After a 20-minute debate, the House voted overwhelmingly to back the expanded role for U.S. troops, 303-113, with 79 Democrats joining 224 Republicans in supporting the unlimited strategy.

"The message that you send to our troops is that you are abandoning them," said Rep. Allen B. West, Florida Republican. The former Army lieutenant colonel, who spent two years in Afghanistan as a military contractor and argued against setting limits on the mission, said lawmakers should trust the generals on the ground.

Overall, Republicans allowed 141 amendments to be debated — far more than Democrats allowed on the defense bill when they controlled the chamber from 2007 to 2010.
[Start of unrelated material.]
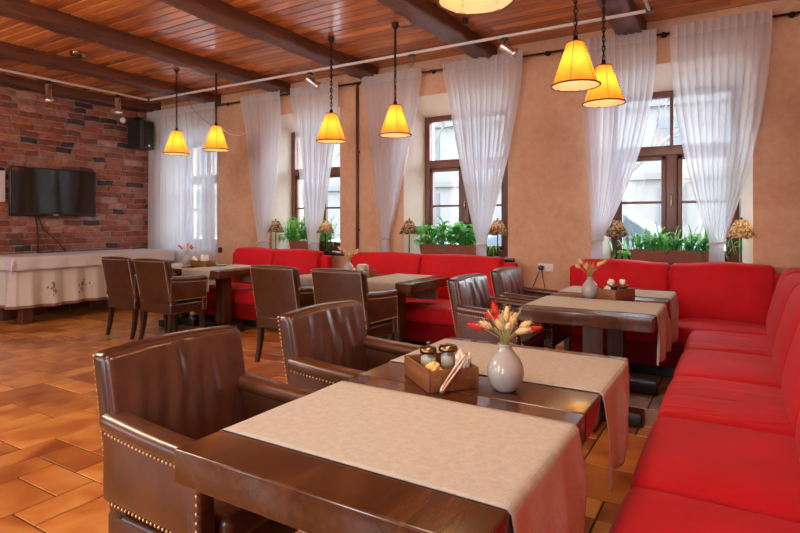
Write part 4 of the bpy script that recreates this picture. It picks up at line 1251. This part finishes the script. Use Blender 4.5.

In other action Thursday the House rejected an effort to block all U.S. funding for Pakistan, and also turned back an amendment that would have tied the administration's hands in its use of drones to kill terrorism suspects. That amendment would have required the U.S. have a positive identification of any drone targets before approving an attack.

The defense debate will extend into Friday.

Still to come is a major showdown on the government's authority to let the military detain terror suspects indefinitely.

"Just because the government arrests you doesn't mean you're guilty," said Mr. Smith, who challenged tea party Republicans to stand up for constitutional protections.

A federal judge Tuesday blocked part of last year's defense policy law, which granted the government broad detention powers.

Also later this week a bipartisan group of lawmakers will try to reduce the overall level of defense spending by $8 billion, bringing it in line with the numbers all sides agreed to in last year's debt deal.

Mr. Obama has already threatened to veto the House bill if it remains as is, arguing it undermines his authority to conduct international affairs and act as commander in chief.